How do you envision Asia’s role in shaping the future global sustainability agenda?
Asia is set to play a defining role in shaping the next phase of the global sustainability agenda, given its central position in global manufacturing and supply chains, and the speed at which sustainability is becoming part of business and investment decisions across the region.
One clear signal of this shift is the growing adoption of structured climate frameworks. Data from the Science-Based Targets initiative shows that the number of organisations with validated targets rose by 40% in 2025, with Asia emerging as the fastest-growing region at 53%. This indicates that climate action is no longer driven primarily by early adopters or developed markets, but increasingly by businesses across Asia that are helping to shape the direction of the global transition pathways.
This influence is also reinforced by the region’s role in global production and trade. Asia sits at the centre of supply chains that are being reshaped as organisations respond to cost volatility, regulatory pressures and sustainability expectations. The ASEAN Investment Report 2025 shows that ASEAN remained the leading recipient of foreign direct investment (FDI) amongst developing regions for a fourth consecutive year, with inflows rising 8.5% to US$226b even as global FDI declined.

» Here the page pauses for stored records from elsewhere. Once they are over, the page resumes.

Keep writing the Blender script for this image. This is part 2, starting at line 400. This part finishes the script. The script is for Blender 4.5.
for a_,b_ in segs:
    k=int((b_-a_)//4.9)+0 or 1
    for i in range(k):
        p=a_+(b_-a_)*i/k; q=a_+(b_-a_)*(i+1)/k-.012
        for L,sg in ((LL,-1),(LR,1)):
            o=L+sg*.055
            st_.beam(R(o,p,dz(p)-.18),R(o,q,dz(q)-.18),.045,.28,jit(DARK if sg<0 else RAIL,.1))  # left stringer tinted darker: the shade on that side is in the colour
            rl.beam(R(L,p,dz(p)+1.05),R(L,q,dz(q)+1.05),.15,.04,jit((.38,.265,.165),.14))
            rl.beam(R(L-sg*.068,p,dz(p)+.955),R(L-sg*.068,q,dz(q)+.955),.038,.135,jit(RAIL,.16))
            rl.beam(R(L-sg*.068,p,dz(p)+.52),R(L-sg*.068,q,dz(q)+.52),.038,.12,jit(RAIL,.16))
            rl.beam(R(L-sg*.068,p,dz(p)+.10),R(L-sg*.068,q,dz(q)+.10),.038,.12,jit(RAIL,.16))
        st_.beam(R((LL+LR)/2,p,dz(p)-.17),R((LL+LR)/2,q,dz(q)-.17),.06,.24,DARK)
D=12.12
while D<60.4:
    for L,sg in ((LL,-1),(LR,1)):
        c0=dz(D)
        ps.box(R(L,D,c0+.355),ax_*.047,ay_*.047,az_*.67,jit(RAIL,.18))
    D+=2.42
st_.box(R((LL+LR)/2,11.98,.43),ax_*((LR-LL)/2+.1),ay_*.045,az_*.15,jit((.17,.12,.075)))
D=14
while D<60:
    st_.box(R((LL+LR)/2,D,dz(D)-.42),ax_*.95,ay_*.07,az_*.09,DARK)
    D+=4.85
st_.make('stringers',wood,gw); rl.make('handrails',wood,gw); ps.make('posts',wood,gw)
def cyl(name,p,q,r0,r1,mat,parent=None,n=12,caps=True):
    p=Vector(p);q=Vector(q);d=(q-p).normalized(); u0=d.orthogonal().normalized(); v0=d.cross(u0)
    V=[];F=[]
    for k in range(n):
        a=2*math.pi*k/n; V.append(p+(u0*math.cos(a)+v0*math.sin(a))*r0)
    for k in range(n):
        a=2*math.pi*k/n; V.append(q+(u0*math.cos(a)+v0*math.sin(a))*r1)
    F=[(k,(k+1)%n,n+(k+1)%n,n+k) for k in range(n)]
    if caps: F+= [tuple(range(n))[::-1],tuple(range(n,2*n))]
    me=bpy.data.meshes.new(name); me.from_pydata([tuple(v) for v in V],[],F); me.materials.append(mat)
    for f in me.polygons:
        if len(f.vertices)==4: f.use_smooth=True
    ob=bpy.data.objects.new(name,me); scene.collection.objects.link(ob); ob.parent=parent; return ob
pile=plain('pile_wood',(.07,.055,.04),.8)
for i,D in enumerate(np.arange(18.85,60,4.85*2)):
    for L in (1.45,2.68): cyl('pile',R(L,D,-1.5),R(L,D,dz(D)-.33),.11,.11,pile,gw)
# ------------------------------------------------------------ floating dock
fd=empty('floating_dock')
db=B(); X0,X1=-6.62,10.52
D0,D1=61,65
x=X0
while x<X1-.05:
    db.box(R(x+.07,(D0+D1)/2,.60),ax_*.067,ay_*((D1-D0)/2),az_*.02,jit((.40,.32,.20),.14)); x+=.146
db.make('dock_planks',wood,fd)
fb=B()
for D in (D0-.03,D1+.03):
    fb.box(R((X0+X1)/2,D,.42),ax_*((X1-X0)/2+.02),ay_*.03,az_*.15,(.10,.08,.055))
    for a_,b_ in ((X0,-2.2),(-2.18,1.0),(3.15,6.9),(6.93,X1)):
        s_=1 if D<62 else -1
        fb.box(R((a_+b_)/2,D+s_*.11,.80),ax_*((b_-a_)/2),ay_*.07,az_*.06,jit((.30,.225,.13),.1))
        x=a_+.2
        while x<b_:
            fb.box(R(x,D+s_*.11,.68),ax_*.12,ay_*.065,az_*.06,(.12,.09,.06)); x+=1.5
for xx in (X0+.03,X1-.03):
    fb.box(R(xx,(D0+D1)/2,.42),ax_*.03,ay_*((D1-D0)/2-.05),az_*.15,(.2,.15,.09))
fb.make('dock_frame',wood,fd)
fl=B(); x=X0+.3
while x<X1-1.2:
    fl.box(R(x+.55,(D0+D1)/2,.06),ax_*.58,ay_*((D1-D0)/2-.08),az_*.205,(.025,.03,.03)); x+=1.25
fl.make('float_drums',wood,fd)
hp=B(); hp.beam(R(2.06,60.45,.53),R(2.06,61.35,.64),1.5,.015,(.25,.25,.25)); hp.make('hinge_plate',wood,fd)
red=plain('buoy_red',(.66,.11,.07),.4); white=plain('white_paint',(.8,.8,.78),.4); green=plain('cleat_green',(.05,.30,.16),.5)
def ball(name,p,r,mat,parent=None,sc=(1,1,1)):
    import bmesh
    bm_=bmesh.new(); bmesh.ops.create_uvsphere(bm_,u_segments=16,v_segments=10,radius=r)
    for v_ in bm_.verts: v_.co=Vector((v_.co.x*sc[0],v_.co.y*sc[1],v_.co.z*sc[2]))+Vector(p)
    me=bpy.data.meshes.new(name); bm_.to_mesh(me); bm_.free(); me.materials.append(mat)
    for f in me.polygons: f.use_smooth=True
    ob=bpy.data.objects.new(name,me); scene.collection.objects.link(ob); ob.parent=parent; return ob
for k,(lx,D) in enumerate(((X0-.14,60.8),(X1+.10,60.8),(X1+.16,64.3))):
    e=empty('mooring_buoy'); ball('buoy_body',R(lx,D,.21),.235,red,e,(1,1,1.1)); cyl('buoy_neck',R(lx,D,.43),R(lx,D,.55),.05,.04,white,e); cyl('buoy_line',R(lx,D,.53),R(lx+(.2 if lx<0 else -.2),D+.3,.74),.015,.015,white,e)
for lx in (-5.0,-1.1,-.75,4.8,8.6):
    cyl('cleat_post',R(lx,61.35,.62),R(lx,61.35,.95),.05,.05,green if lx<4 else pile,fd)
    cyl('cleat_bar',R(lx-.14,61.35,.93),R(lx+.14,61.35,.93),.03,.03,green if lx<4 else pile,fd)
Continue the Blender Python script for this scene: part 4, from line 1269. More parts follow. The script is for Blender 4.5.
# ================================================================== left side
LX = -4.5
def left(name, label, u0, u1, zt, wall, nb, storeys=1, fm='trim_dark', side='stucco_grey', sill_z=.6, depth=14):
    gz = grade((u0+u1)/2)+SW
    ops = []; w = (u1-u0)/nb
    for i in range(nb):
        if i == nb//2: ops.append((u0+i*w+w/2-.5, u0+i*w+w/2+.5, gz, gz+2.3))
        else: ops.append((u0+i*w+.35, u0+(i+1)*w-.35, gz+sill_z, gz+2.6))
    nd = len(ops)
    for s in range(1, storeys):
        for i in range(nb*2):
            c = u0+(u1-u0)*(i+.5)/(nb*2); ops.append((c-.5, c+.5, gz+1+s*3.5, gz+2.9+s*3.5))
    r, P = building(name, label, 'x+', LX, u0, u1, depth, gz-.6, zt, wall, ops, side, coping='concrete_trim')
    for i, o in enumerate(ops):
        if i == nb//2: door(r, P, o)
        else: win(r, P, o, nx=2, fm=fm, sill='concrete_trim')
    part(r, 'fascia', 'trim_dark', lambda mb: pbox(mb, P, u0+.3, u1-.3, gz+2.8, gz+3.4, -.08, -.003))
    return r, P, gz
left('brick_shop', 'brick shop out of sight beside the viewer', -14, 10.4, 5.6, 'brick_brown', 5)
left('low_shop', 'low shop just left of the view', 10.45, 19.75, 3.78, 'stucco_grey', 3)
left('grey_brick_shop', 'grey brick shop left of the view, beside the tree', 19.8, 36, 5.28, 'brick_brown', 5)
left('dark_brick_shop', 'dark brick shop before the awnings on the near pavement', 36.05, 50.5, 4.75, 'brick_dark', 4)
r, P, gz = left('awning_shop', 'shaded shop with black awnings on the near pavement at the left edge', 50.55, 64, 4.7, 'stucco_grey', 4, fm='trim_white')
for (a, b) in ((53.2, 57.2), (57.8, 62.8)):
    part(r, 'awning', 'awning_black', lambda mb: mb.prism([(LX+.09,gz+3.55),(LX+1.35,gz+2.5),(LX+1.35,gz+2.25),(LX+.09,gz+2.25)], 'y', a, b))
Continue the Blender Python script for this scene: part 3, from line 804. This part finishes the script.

This underscores Asia’s growing role not only as a manufacturing and investment destination, but also as a region where sustainability standards and transition requirements are increasingly being put into practice.
As the sustainability agenda matures, what will distinguish Asia’s role is not only the level of ambition, but how effectively it is delivered. Across the region, organisations are embedding sustainability into how they operate, reworking supply chains, investing in cleaner energy and improving efficiency. This reflects a broader shift towards execution, where progress is increasingly measured by tangible outcomes rather than commitments alone.
There are already signs of where this next phase is taking shape. In aviation, Asia is on track to become one of the world’s largest producing regions for sustainable aviation fuel, with production capacity expected to reach about 1.6 million metric tonnes a year by 2026, even as local demand frameworks continue to develop. In agriculture, platforms such as AGRITECHNICA ASIA 2026 are highlighting growing momentum in smart farming, automation, precision irrigation and climate-resilient production systems tailored to Asian conditions. Together, these developments suggest that Asia’s influence will increasingly come from building and scaling practical transition solutions in sectors that matter globally.
The opportunity for Asia is not simply to follow the global sustainability agenda, but to define what effective implementation looks like in a more resource-constrained and volatile world. If businesses across the region continue to translate ambition into investable, scalable and practical solutions, Asia will lead in shaping a more grounded and credible next chapter for global sustainability.
The views reflected in this article are the views of the author and do not necessarily reflect the views of the global EY organisation or its member firms.